* WHAT TO DO
Copy the full set of lines exactly as given.

**********

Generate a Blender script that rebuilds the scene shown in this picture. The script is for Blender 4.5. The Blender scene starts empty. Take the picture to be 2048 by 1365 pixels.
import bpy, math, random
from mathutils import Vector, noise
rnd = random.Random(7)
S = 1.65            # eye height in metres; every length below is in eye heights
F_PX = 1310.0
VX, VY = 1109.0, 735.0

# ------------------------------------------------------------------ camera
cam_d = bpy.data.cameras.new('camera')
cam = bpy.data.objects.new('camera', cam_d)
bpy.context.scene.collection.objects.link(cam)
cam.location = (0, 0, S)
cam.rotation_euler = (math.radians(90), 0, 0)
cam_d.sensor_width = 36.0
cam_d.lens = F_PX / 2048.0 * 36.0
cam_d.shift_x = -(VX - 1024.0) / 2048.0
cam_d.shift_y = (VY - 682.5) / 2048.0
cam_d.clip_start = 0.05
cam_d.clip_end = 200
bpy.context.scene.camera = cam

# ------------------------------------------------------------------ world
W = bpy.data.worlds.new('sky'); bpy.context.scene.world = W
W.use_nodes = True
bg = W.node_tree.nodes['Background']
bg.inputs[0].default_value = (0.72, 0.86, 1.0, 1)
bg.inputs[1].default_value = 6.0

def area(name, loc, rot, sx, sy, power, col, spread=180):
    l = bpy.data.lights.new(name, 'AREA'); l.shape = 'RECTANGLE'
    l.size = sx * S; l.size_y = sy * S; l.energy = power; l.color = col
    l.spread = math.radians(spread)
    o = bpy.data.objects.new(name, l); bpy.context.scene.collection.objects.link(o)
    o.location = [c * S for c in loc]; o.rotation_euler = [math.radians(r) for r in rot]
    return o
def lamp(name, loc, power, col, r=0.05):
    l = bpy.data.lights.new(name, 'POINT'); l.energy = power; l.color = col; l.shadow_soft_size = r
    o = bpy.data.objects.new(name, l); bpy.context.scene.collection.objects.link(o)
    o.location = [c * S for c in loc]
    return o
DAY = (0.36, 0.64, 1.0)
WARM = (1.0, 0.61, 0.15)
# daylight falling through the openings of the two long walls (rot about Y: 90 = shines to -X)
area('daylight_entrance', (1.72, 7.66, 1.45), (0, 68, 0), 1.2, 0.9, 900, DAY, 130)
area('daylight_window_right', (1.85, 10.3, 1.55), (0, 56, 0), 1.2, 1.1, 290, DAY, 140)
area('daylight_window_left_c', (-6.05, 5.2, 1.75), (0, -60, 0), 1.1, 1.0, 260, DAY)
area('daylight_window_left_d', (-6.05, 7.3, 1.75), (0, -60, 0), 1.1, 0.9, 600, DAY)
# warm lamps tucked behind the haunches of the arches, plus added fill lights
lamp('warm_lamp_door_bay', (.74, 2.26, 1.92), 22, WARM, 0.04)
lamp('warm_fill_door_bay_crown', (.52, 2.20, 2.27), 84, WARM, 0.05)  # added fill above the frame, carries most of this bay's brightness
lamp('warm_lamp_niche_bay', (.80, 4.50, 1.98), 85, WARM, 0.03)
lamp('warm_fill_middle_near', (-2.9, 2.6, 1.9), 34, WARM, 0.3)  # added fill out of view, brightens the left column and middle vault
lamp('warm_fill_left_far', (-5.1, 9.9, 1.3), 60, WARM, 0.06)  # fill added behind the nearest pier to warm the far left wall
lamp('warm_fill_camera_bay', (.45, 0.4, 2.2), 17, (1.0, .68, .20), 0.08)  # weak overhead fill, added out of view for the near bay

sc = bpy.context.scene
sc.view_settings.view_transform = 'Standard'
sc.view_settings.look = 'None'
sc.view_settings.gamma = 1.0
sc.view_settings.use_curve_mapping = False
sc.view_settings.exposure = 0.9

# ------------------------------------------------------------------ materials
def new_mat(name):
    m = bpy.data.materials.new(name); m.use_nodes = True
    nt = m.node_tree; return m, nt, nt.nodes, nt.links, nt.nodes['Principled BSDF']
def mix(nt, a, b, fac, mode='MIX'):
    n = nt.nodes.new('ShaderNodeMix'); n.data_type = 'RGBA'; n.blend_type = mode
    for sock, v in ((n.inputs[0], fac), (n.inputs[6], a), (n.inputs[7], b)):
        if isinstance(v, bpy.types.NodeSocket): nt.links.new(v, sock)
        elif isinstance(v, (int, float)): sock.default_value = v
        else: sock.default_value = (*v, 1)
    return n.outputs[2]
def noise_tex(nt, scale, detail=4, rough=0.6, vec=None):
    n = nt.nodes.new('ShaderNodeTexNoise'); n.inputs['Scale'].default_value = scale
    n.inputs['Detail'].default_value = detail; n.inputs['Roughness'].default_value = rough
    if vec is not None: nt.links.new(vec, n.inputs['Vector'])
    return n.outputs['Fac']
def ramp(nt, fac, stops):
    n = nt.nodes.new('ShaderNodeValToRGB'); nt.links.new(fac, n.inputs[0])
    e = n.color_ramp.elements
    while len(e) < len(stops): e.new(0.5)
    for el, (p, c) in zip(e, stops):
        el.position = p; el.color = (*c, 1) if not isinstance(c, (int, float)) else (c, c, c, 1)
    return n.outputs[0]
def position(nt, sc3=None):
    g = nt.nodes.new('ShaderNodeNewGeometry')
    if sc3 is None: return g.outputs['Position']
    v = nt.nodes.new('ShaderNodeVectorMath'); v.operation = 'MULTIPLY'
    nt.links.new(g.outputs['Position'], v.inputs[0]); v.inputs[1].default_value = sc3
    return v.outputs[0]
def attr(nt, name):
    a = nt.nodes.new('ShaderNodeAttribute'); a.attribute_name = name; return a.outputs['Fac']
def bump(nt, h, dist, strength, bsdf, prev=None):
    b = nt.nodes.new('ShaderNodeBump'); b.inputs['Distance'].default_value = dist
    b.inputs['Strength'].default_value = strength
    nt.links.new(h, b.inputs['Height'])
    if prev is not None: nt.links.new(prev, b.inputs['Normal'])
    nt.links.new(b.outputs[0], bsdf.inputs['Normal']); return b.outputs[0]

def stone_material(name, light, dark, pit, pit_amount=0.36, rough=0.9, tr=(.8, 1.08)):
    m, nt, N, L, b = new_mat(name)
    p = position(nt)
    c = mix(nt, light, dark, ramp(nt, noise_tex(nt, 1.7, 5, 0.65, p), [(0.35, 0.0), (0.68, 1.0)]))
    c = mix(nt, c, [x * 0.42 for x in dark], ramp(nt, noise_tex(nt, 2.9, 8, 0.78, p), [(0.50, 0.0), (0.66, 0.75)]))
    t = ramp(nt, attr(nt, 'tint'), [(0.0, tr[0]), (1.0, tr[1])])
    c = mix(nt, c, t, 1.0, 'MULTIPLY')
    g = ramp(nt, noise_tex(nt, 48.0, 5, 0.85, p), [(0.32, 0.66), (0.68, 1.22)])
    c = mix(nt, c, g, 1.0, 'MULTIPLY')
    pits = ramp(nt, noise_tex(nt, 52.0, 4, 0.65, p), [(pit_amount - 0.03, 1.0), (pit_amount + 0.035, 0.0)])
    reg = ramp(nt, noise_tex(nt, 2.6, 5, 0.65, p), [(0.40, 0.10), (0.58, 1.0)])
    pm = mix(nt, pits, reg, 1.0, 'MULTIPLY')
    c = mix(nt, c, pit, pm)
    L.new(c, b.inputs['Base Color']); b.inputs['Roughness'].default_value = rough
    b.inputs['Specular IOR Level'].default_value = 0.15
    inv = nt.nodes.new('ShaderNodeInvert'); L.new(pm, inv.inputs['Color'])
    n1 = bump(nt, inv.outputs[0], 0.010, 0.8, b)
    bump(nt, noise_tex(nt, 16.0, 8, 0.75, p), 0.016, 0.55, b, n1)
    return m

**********

* TASK RESULT
Generate a Blender script that rebuilds the scene shown in this picture. The script is for Blender 4.5. The Blender scene starts empty. Take the picture to be 2048 by 1365 pixels.
import bpy, math, random
from mathutils import Vector, noise
rnd = random.Random(7)
S = 1.65            # eye height in metres; every length below is in eye heights
F_PX = 1310.0
VX, VY = 1109.0, 735.0

# ------------------------------------------------------------------ camera
cam_d = bpy.data.cameras.new('camera')
cam = bpy.data.objects.new('camera', cam_d)
bpy.context.scene.collection.objects.link(cam)
cam.location = (0, 0, S)
cam.rotation_euler = (math.radians(90), 0, 0)
cam_d.sensor_width = 36.0
cam_d.lens = F_PX / 2048.0 * 36.0
cam_d.shift_x = -(VX - 1024.0) / 2048.0
cam_d.shift_y = (VY - 682.5) / 2048.0
cam_d.clip_start = 0.05
cam_d.clip_end = 200
bpy.context.scene.camera = cam

# ------------------------------------------------------------------ world
W = bpy.data.worlds.new('sky'); bpy.context.scene.world = W
W.use_nodes = True
bg = W.node_tree.nodes['Background']
bg.inputs[0].default_value = (0.72, 0.86, 1.0, 1)
bg.inputs[1].default_value = 6.0

def area(name, loc, rot, sx, sy, power, col, spread=180):
    l = bpy.data.lights.new(name, 'AREA'); l.shape = 'RECTANGLE'
    l.size = sx * S; l.size_y = sy * S; l.energy = power; l.color = col
    l.spread = math.radians(spread)
    o = bpy.data.objects.new(name, l); bpy.context.scene.collection.objects.link(o)
    o.location = [c * S for c in loc]; o.rotation_euler = [math.radians(r) for r in rot]
    return o
def lamp(name, loc, power, col, r=0.05):
    l = bpy.data.lights.new(name, 'POINT'); l.energy = power; l.color = col; l.shadow_soft_size = r
    o = bpy.data.objects.new(name, l); bpy.context.scene.collection.objects.link(o)
    o.location = [c * S for c in loc]
    return o
DAY = (0.36, 0.64, 1.0)
WARM = (1.0, 0.61, 0.15)
# daylight falling through the openings of the two long walls (rot about Y: 90 = shines to -X)
area('daylight_entrance', (1.72, 7.66, 1.45), (0, 68, 0), 1.2, 0.9, 900, DAY, 130)
area('daylight_window_right', (1.85, 10.3, 1.55), (0, 56, 0), 1.2, 1.1, 290, DAY, 140)
area('daylight_window_left_c', (-6.05, 5.2, 1.75), (0, -60, 0), 1.1, 1.0, 260, DAY)
area('daylight_window_left_d', (-6.05, 7.3, 1.75), (0, -60, 0), 1.1, 0.9, 600, DAY)
# warm lamps tucked behind the haunches of the arches, plus added fill lights
lamp('warm_lamp_door_bay', (.74, 2.26, 1.92), 22, WARM, 0.04)
lamp('warm_fill_door_bay_crown', (.52, 2.20, 2.27), 84, WARM, 0.05)  # added fill above the frame, carries most of this bay's brightness
lamp('warm_lamp_niche_bay', (.80, 4.50, 1.98), 85, WARM, 0.03)
lamp('warm_fill_middle_near', (-2.9, 2.6, 1.9), 34, WARM, 0.3)  # added fill out of view, brightens the left column and middle vault
lamp('warm_fill_left_far', (-5.1, 9.9, 1.3), 60, WARM, 0.06)  # fill added behind the nearest pier to warm the far left wall
lamp('warm_fill_camera_bay', (.45, 0.4, 2.2), 17, (1.0, .68, .20), 0.08)  # weak overhead fill, added out of view for the near bay

sc = bpy.context.scene
sc.view_settings.view_transform = 'Standard'
sc.view_settings.look = 'None'
sc.view_settings.gamma = 1.0
sc.view_settings.use_curve_mapping = False
sc.view_settings.exposure = 0.9

# ------------------------------------------------------------------ materials
def new_mat(name):
    m = bpy.data.materials.new(name); m.use_nodes = True
    nt = m.node_tree; return m, nt, nt.nodes, nt.links, nt.nodes['Principled BSDF']
def mix(nt, a, b, fac, mode='MIX'):
    n = nt.nodes.new('ShaderNodeMix'); n.data_type = 'RGBA'; n.blend_type = mode
    for sock, v in ((n.inputs[0], fac), (n.inputs[6], a), (n.inputs[7], b)):
        if isinstance(v, bpy.types.NodeSocket): nt.links.new(v, sock)
        elif isinstance(v, (int, float)): sock.default_value = v
        else: sock.default_value = (*v, 1)
    return n.outputs[2]
def noise_tex(nt, scale, detail=4, rough=0.6, vec=None):
    n = nt.nodes.new('ShaderNodeTexNoise'); n.inputs['Scale'].default_value = scale
    n.inputs['Detail'].default_value = detail; n.inputs['Roughness'].default_value = rough
    if vec is not None: nt.links.new(vec, n.inputs['Vector'])
    return n.outputs['Fac']
def ramp(nt, fac, stops):
    n = nt.nodes.new('ShaderNodeValToRGB'); nt.links.new(fac, n.inputs[0])
    e = n.color_ramp.elements
    while len(e) < len(stops): e.new(0.5)
    for el, (p, c) in zip(e, stops):
        el.position = p; el.color = (*c, 1) if not isinstance(c, (int, float)) else (c, c, c, 1)
    return n.outputs[0]
def position(nt, sc3=None):
    g = nt.nodes.new('ShaderNodeNewGeometry')
    if sc3 is None: return g.outputs['Position']
    v = nt.nodes.new('ShaderNodeVectorMath'); v.operation = 'MULTIPLY'
    nt.links.new(g.outputs['Position'], v.inputs[0]); v.inputs[1].default_value = sc3
    return v.outputs[0]
def attr(nt, name):
    a = nt.nodes.new('ShaderNodeAttribute'); a.attribute_name = name; return a.outputs['Fac']
def bump(nt, h, dist, strength, bsdf, prev=None):
    b = nt.nodes.new('ShaderNodeBump'); b.inputs['Distance'].default_value = dist
    b.inputs['Strength'].default_value = strength
    nt.links.new(h, b.inputs['Height'])
    if prev is not None: nt.links.new(prev, b.inputs['Normal'])
    nt.links.new(b.outputs[0], bsdf.inputs['Normal']); return b.outputs[0]

def stone_material(name, light, dark, pit, pit_amount=0.36, rough=0.9, tr=(.8, 1.08)):
    m, nt, N, L, b = new_mat(name)
    p = position(nt)
    c = mix(nt, light, dark, ramp(nt, noise_tex(nt, 1.7, 5, 0.65, p), [(0.35, 0.0), (0.68, 1.0)]))
    c = mix(nt, c, [x * 0.42 for x in dark], ramp(nt, noise_tex(nt, 2.9, 8, 0.78, p), [(0.50, 0.0), (0.66, 0.75)]))
    t = ramp(nt, attr(nt, 'tint'), [(0.0, tr[0]), (1.0, tr[1])])
    c = mix(nt, c, t, 1.0, 'MULTIPLY')
    g = ramp(nt, noise_tex(nt, 48.0, 5, 0.85, p), [(0.32, 0.66), (0.68, 1.22)])
    c = mix(nt, c, g, 1.0, 'MULTIPLY')
    pits = ramp(nt, noise_tex(nt, 52.0, 4, 0.65, p), [(pit_amount - 0.03, 1.0), (pit_amount + 0.035, 0.0)])
    reg = ramp(nt, noise_tex(nt, 2.6, 5, 0.65, p), [(0.40, 0.10), (0.58, 1.0)])
    pm = mix(nt, pits, reg, 1.0, 'MULTIPLY')
    c = mix(nt, c, pit, pm)
    L.new(c, b.inputs['Base Color']); b.inputs['Roughness'].default_value = rough
    b.inputs['Specular IOR Level'].default_value = 0.15
    inv = nt.nodes.new('ShaderNodeInvert'); L.new(pm, inv.inputs['Color'])
    n1 = bump(nt, inv.outputs[0], 0.010, 0.8, b)
    bump(nt, noise_tex(nt, 16.0, 8, 0.75, p), 0.016, 0.55, b, n1)
    return m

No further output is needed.